135 Hoe werkt het 5-G-model? Onze Gedachten bepalen onze Gevoelens en onze Gevoelens bepalen ons Gedrag. Ons Gedrag heeft weer bepaalde Gevolgen. Dit betekent dat niet de gebeurtenis bepaalt wat we voelen en wat we doen, maar onze gedachten over die gebeurtenis. Als we dit in een vergelijking zetten, ziet dit er als volgt uit: Gebeurtenis + Gedachten = Gevoel + Gedrag + Gevolg Het model geeft jou als volgt inzicht in de gevolgen van jouw gedachten: Gebeurtenis: Wat gebeurt er? Beschrijf de gebeurtenis alsof je door een camera kijkt: Hoe ziet het er uit? Welke geluiden zijn er? Wie zijn er bij betrokken? Gedachten: Wat zijn je gedachten bij deze gebeurtenis? Wat gaat er door je hoofd? Heb je de neiging de gebeurtenis te vergelijken met een eerdere gebeurtenis die niet goed afliep? Komen er oude gedachten naar boven? Gevoel: Wat voel je? Waar voel je het? Kun je het letterlijk in je lichaam voelen? Benoem welke van de vier B’s je voelt: Boos, Blij, Bedroefd (verdrietig) of Bang. Gedrag: Wat doe je?
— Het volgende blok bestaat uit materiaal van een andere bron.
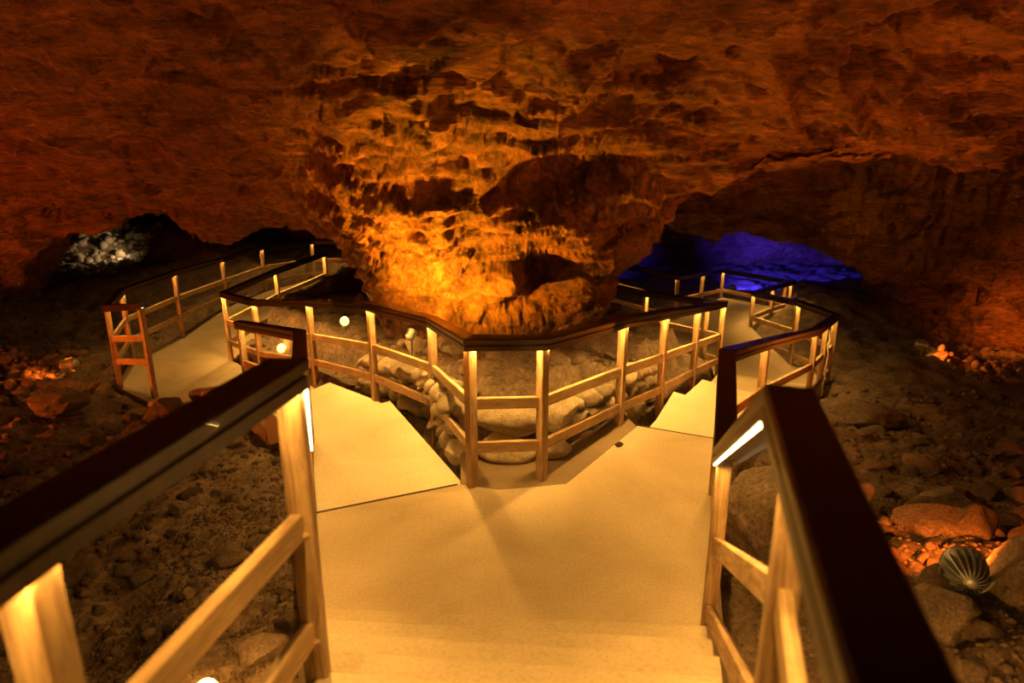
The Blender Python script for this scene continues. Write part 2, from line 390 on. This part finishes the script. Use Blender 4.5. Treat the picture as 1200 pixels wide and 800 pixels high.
def blocks(P, scale, off, stretch):
    o = np.empty(len(P)); cr = np.empty(len(P))
    for i, p in enumerate(P):
        v = Vector((p[0] * scale * stretch[0] + off, p[1] * scale * stretch[1], p[2] * scale * stretch[2] - off))
        q1 = v * 1.3; v += Vector((noise.noise(q1), noise.noise(q1 + Vector((17.3, 5.1, 9.7))), noise.noise(q1 + Vector((3.9, 31.7, 13.1))))) * .35
        d, q = noise.voronoi(v); c = q[0]; k = c.x * 12.9898 + c.y * 78.233 + c.z * 37.719; h = math.sin(k) * 43758.5453; h -= math.floor(h)
        h2 = math.sin(k * 1.7) * 9631.13; h2 -= math.floor(h2)
        o[i] = h - .5 + (v - c).dot(Vector((h2 - .5, h - .5, .5 - h2))) * 1.6; cr[i] = d[1] - d[0]
    return o, cr
d1, k1 = blocks(F3, 1.25, 2.2, (.6, 1.0, 2.0)); d2, k2 = blocks(F3, 3.6, 8.8, (.55, 1.0, 2.0))
d1 = d1.reshape(Rg.shape); k1 = k1.reshape(Rg.shape); d2 = d2.reshape(Rg.shape)
fade = sstep(0, .8, Rg - RB + .25); ff = .5 + .5 * fade
b2_ = fbm(F3, .95, 7, .75, 31.7, True, (1.2, 1.2, .8)).reshape(Rg.shape); c2_ = fbm(F3, 3.4, 5, .5, 41.3, True, (1.1, 1.1, .8)).reshape(Rg.shape)
b_ = b_ * fade + b2_ * 1.3 * (1 - fade); c_ = c_ * fade + c2_ * 1.2 * (1 - fade)
disp = a * .25 * fade + b_ * .16 * ff + c_ * .06 + d1 * .13 * ff + d2 * .06 - .07 * np.exp(-(k1 / .05) ** 2) * ff
def blob(p, s, amt):
    d = np.linalg.norm((P - np.array(p)) / np.array(s), axis=-1); return amt * np.exp(-d ** 2)
neck = 1 - .25 * np.exp(-((Rg - RB - .7) / .9) ** 2); disp *= neck
disp += blob((.02, 7.45, .80), (.20, .4, .16), .50)        # jutting lump whose shadow falls to the right
disp -= blob((.42, 7.5, .78), (.34, .45, .40), .48)        # hollow right of it
disp -= blob((.62, 7.3, 1.95), (.70, .5, .26), .55)        # dark niche under the roof ledge
disp += blob((-.75, 7.5, 1.3), (.18, .5, .8), .16)
# flowstone ribs on the roof
for (x0, y0, x1, y1) in ((2.45, 6.85, 3.0, 7.65), (2.95, 6.85, 3.9, 7.85), (3.75, 7.2, 4.3, 7.8)):
    t = np.clip(((CX - x0) * (x1 - x0) + (CY - y0) * (y1 - y0)) / ((x1 - x0) ** 2 + (y1 - y0) ** 2), 0, 1)
    d = np.hypot(CX - x0 - t * (x1 - x0), CY - y0 - t * (y1 - y0)); disp += .22 * np.exp(-(d / (.05 + .05 * (1 - t))) ** 2) * (1 - .3 * t)
P2 = P + nrm * disp[..., None]
cut = int(np.searchsorted(r_all[44:], RB + 1.0)) + 44
pil = link('rock_pillar', grid_mesh('rock_pillar', P2[:cut + 1], True), M['pillar']); tag(pil, kind='structure')
roof_o = link('ceiling', grid_mesh('cave_roof', P2[cut:], True), M['ceiling']); tag(roof_o, kind='structure')

# ------------------------------------------------------------------ railings
PW = .068
PROF = [(l * .95, z) for l, z in [(-.050, 0), (.050, 0), (.0575, -.008), (.0575, -.034), (.046, -.042), (.046, -.048), (.054, -.054), (.054, -.088), (.047, -.088), (.047, -.064),
        (-.047, -.064), (-.047, -.088), (-.054, -.088), (-.054, -.054), (-.046, -.048), (-.046, -.042), (-.0575, -.034), (-.0575, -.008)]]
def miters(pts):
    out = []
    for i, p in enumerate(pts):
        a = Vector(pts[i][:2]) - Vector(pts[i - 1][:2]) if i else Vector(pts[1][:2]) - Vector(pts[0][:2])
        b = Vector(pts[i + 1][:2]) - Vector(pts[i][:2]) if i < len(pts) - 1 else a
        a.normalize(); b.normalize(); ra = Vector((a.y, -a.x)); rb = Vector((b.y, -b.x)); m = (ra + rb)
        if m.length < .2: m = ra
        m.normalize(); out.append(m / max(.45, m.dot(ra)))
    return out
def sweep(pts, prof, name):
    ms = miters(pts); n = len(prof); V = []; F = []
    for p, m in zip(pts, ms):
        for l, z in prof: V.append((p[0] + m.x * l, p[1] + m.y * l, p[2] + z))
    for i in range(len(pts) - 1):
        for k in range(n):
            a = i * n + k; b = i * n + (k + 1) % n; F.append((a, a + n, b + n, b))
    F.append(tuple(range(n))); F.append(tuple(range(len(V) - 1, len(V) - n - 1, -1)))
    return pydata(name, V, F)
def strip_light(parent, a, b, ma, mb, side, watts=None, drop=.0):
    a = Vector(a); b = Vector(b); d = b - a; L = d.length; dn = d.normalized()
    r = Vector((dn.y, -dn.x, 0)).normalized() * side
    a2 = a + dn * .012 + Vector((ma.x, ma.y, 0)) * side * .043 + Vector((0, 0, .020 - drop)); b2 = b - dn * .012 + Vector((mb.x, mb.y, 0)) * side * .043 + Vector((0, 0, .020 - drop))
    me, mt = obox(a2, b2, .01, .008, 0, 'led_strip'); o = link('led_strip', me, M['led'], parent); o.matrix_world = mt
    ld = lamp_data('AREA', (watts or STRIP_W) * L, STRIP_COL, shape='RECTANGLE', size=L - .04, size_y=.008)
    lo = bpy.data.objects.new('strip_glow', ld); COL.objects.link(lo)
    z = (r * .05 + Vector((0, 0, -1))).normalized(); x = dn; y = (-z).cross(x).normalized(); z = -(x.cross(y))
    mt = Matrix((x, y, -z)).transposed().to_4x4(); mt.translation = (a2 + b2) / 2 + Vector((0, 0, -.016)); lo.matrix_world = mt
    lo.parent = parent
def railing(name, label, pts, side, bots, skip=(), noled=(), mid=(.36, .70), nopost=(), rw=.036, rh=.085, group=None, ledmul=1, move={}):
    """pts: (x, y, z under handrail); bots: z of post feet"""
    root = empty(name, label=label, cat='railing', group=group)
    hp = [(x, y, z + .088) for x, y, z in pts]
    orig = pts; pts = [(*move[i], p[2]) if i in move else p for i, p in enumerate(pts)]
    # run the handrail a little past the end posts
    def ex(a, b): v = (Vector(a) - Vector(b)).normalized() * .07; return tuple(Vector(a) + v)
    hp[0] = ex(hp[0], hp[1]); hp[-1] = ex(hp[-1], hp[-2])
    link('handrail', sweep(hp, PROF, 'handrail'), M['cap'], root)
    for i, ((x, y, z), zb) in enumerate(zip(pts, bots)):
        if i in nopost: continue
        a = pts[max(i - 1, 0)]; b = pts[min(i + 1, len(pts) - 1)]
        ang = math.atan2(b[1] - a[1], b[0] - a[0])
        bm = bmesh.new(); bmesh.ops.create_cube(bm, size=1); h = z + .009 - zb
        for v in bm.verts: v.co = Vector((v.co.x * PW, v.co.y * PW, v.co.z * h + h / 2))
        bmesh.ops.bevel(bm, geom=bm.edges[:], offset=.005, segments=1, affect='EDGES')
        o = link('post', from_bm('post', bm), M['post'], root, (x, y, zb)); o.rotation_euler.z = ang
    ms = miters(orig)
    for i in range(len(pts) - 1):
        if i in skip: continue
        a = Vector(pts[i]); b = Vector(pts[i + 1])
        for k in mid:
            me, mt = obox(a - Vector((0, 0, k)), b - Vector((0, 0, k)), rw, rh, .004, 'rail'); o = link('rail', me, M['rail'], root); o.matrix_world = mt
        if i not in noled: strip_light(root, orig[i], orig[i + 1], ms[i], ms[i + 1], side, STRIP_W * ledmul, .02 if (i, name) in EXPOSED else 0)
    return root
EXPOSED = {(2, 'stair_railing')}
def foot(x, y, dz=.05):
    w_ = walk_z(x, y); g = gz(x, y); return min(w_, g) - dz if w_ is not None else g - dz
A = railing('island_railing', 'long wooden railing bending around the rock pillar and its stone bed', RAIL_A, 1,
            [foot(x, y) for x, y, z in RAIL_A], ledmul=1.5)
RAIL_C = [(-4.99, 8.90, .20), (-5.69, 9.30, .07), (-6.03, 10.3, .08), (-5.93, 11.8, .07), (-6.01, 14.0, -.09), (-5.72, 15.5, -.09), (-5.0, 17.0, -.19), (-2.5, 17.3, -.2)]
C_ = railing('overlook_railing', 'wooden railing with taped corner post on the far left platform', RAIL_C, 1,
             [-1.1] + [foot(x, y) for x, y, z in RAIL_C[1:]], ledmul=.35)
RAIL_E = [(-.86, .30, 1.83), (-.765, .92, 1.82), (-.61, 1.75, 1.80), (-.98, 2.90, 1.05), (-1.78, 5.50, .80), (-3.02, 7.30, .39)]
E_ = railing('stair_railing', 'wooden railing left of the steps, dark handrail out of focus in front', RAIL_E, 1,
             [.6, .7, .72, -.2, -.55, -.85], mid=(.37, .74), ledmul=.72)
RAIL_F = [(.85, .40, 1.87), (.375, .50, 1.87), (.615, 1.42, 1.845), (.98, 2.85, 1.0), (1.44, 4.35, 1.0), (2.34, 6.0, .57), (3.85, 8.30, .02), (4.31, 9.0, -.07), (4.71, 9.6, -.13), (4.44, 10.3, -.1), (4.53, 12.5, -.46), (5.28, 13.5, -.56), (5.81, 13.9, -.54)]
F_ = railing('stair_railing', 'wooden railing right of the steps, running on along the right path', RAIL_F, -1,
             [.7, .75, .65, -.1, -.15, -.5, -.95, -1.15, -1.2, -1.15, -1.2, -1.25, -1.25], mid=(.38, .76), ledmul=.72, move={2: (.64, 1.37)})
RAIL_H = [(2.02, 14.0, -.13), (3.21, 13.0, -.26), (3.98, 14.0, -.38), (4.70, 15.0, -.51), (5.75, 14.05, -.56)]
H_ = railing('back_railing', 'wooden railing of the far right path before the blue glow', RAIL_H, 1, [foot(x, y) for x, y, z in RAIL_H], ledmul=.3)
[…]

Gevolg: Wat zijn de gevolgen die uit de situatie voortkomen? Zijn er dingen veranderd, meer of minder geworden, anders geworden? Doordat bij een gebeurtenis mensen verschillende gedachten hebben, voelt en reageert iedereen anders. Neem het volgende voorbeeld waarbij je vier verschillende gedachten kunt hebben: er loopt een hond op je af op straat. 1. Die hond gaat mij bijten. Je voelt je bang en loopt waarschijnlijk naar de andere kant van de straat. 2. Die hond lijkt op de hond van mijn oma en die is heel lief. Je voelt je blij en je zult het beestje niet uit de weg gaan en misschien zelfs willen aaien. 3. Als de hond lijkt op jouw eigen hond en die is net overleden dan kun je je bij het zien van deze hond bedroefd voelen. 4. Misschien denk je wel dat die hond op de stoep gaat poepen en word je boos.